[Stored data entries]
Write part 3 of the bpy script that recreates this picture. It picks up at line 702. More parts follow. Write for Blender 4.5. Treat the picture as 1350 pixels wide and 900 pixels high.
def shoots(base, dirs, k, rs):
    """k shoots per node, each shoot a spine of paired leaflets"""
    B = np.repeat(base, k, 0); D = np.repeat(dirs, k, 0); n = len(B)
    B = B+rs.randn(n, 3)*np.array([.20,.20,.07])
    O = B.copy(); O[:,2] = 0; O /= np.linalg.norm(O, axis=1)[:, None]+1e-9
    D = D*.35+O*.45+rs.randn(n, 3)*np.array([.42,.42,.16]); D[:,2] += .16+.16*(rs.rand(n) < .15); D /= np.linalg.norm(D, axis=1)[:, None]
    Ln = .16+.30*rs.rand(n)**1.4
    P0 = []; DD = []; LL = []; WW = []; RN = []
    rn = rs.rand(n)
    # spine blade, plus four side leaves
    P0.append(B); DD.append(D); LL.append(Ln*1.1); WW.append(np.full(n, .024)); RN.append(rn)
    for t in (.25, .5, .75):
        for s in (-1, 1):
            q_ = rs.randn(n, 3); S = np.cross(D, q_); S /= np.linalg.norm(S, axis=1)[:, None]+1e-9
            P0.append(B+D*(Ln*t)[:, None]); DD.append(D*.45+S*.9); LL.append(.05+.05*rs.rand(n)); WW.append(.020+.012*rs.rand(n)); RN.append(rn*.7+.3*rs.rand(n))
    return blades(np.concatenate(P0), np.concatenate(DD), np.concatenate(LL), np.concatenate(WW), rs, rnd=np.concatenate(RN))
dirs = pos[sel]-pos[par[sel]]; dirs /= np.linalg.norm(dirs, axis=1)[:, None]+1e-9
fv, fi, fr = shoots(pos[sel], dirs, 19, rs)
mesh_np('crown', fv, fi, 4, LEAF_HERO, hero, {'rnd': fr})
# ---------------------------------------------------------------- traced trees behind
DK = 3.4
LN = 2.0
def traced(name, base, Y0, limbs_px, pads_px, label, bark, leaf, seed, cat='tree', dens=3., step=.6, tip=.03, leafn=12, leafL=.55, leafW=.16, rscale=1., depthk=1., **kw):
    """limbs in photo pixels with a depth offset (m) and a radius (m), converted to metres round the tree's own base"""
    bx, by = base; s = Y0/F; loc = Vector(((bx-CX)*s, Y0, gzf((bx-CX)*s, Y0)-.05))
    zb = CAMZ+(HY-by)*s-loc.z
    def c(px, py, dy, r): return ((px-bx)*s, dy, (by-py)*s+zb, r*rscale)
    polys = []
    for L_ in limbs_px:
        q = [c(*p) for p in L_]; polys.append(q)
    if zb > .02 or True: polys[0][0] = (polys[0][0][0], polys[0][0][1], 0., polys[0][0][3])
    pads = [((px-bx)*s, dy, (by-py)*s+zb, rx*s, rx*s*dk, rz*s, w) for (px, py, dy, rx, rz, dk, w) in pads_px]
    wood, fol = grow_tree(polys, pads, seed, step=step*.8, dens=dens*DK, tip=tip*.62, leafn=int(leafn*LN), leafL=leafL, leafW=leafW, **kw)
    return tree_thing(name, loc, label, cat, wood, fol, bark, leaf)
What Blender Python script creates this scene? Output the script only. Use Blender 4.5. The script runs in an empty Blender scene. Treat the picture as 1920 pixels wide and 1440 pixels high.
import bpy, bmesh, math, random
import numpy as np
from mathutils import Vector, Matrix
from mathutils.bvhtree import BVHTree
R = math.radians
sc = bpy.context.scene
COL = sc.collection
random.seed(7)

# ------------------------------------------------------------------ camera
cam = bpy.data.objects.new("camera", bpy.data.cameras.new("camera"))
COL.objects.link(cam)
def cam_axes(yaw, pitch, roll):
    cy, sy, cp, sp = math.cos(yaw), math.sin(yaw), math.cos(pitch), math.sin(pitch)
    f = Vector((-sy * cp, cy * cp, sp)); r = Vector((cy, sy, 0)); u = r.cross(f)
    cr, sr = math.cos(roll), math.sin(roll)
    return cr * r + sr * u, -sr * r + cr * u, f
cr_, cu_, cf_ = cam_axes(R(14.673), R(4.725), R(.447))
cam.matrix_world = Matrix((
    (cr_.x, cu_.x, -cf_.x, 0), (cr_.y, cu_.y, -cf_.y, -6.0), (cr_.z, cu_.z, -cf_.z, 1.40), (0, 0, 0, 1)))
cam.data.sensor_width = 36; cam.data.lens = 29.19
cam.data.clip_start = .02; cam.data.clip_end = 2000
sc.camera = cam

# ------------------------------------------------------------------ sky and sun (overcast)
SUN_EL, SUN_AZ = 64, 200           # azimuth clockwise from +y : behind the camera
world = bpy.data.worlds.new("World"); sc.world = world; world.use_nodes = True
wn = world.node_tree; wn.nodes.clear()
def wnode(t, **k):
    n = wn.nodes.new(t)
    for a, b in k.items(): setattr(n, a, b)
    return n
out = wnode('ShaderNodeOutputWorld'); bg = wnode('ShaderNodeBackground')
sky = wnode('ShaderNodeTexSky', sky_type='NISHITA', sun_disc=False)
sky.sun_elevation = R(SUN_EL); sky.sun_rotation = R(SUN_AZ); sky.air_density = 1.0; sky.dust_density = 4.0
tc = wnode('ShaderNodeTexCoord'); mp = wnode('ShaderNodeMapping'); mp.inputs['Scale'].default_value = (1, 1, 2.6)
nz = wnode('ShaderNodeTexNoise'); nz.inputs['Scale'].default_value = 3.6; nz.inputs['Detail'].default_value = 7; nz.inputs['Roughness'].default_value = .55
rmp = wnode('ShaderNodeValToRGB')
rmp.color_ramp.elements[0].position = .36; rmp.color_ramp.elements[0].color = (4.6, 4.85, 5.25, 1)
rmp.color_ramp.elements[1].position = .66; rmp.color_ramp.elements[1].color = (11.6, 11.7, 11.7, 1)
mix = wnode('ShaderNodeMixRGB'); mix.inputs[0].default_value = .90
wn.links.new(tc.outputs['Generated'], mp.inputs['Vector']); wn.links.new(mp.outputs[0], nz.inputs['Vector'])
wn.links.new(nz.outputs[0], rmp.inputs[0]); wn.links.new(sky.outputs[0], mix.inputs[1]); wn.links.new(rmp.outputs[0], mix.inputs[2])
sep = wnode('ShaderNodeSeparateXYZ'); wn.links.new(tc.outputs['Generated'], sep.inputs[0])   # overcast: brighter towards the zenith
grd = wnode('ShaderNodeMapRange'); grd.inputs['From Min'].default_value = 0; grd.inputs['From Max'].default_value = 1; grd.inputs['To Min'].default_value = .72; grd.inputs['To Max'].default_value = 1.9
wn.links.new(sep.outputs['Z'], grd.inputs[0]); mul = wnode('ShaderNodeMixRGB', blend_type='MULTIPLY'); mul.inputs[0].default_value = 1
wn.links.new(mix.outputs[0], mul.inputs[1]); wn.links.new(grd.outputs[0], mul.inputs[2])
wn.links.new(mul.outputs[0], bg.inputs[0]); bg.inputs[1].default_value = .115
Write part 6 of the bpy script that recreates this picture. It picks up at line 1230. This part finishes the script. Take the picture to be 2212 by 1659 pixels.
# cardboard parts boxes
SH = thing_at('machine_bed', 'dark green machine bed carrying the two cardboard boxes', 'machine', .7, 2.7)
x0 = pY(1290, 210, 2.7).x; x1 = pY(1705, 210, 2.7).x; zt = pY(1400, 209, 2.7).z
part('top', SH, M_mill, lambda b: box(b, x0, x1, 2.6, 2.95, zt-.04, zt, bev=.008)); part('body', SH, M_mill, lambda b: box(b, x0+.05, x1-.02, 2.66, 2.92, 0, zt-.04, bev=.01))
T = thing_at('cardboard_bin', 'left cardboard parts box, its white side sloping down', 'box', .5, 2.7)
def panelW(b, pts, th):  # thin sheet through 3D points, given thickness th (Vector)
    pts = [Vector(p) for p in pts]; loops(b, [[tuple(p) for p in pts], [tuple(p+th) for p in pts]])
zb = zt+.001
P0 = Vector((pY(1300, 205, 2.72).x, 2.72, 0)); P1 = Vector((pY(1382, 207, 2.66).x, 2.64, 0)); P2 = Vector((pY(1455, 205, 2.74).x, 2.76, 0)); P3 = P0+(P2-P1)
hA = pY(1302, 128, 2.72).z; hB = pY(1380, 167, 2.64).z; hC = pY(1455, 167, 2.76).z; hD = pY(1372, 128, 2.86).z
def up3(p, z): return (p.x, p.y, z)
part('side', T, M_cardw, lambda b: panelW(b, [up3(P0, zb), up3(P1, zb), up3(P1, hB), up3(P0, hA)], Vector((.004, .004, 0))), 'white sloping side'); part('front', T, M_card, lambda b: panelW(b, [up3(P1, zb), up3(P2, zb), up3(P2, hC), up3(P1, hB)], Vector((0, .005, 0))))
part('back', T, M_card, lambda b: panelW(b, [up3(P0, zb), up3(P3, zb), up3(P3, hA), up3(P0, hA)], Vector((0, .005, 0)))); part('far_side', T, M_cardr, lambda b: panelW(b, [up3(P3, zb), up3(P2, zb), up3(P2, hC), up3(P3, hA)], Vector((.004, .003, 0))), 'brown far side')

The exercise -
Retype only what lies between the line bearing "What Blender Python" and the line bearing "sc.camera = cam", keeping both of those lines.

Task response -
What Blender Python script creates this scene? Output the script only. Use Blender 4.5. The script runs in an empty Blender scene. Treat the picture as 1920 pixels wide and 1440 pixels high.
import bpy, bmesh, math, random
import numpy as np
from mathutils import Vector, Matrix
from mathutils.bvhtree import BVHTree
R = math.radians
sc = bpy.context.scene
COL = sc.collection
random.seed(7)

# ------------------------------------------------------------------ camera
cam = bpy.data.objects.new("camera", bpy.data.cameras.new("camera"))
COL.objects.link(cam)
def cam_axes(yaw, pitch, roll):
    cy, sy, cp, sp = math.cos(yaw), math.sin(yaw), math.cos(pitch), math.sin(pitch)
    f = Vector((-sy * cp, cy * cp, sp)); r = Vector((cy, sy, 0)); u = r.cross(f)
    cr, sr = math.cos(roll), math.sin(roll)
    return cr * r + sr * u, -sr * r + cr * u, f
cr_, cu_, cf_ = cam_axes(R(14.673), R(4.725), R(.447))
cam.matrix_world = Matrix((
    (cr_.x, cu_.x, -cf_.x, 0), (cr_.y, cu_.y, -cf_.y, -6.0), (cr_.z, cu_.z, -cf_.z, 1.40), (0, 0, 0, 1)))
cam.data.sensor_width = 36; cam.data.lens = 29.19
cam.data.clip_start = .02; cam.data.clip_end = 2000
sc.camera = cam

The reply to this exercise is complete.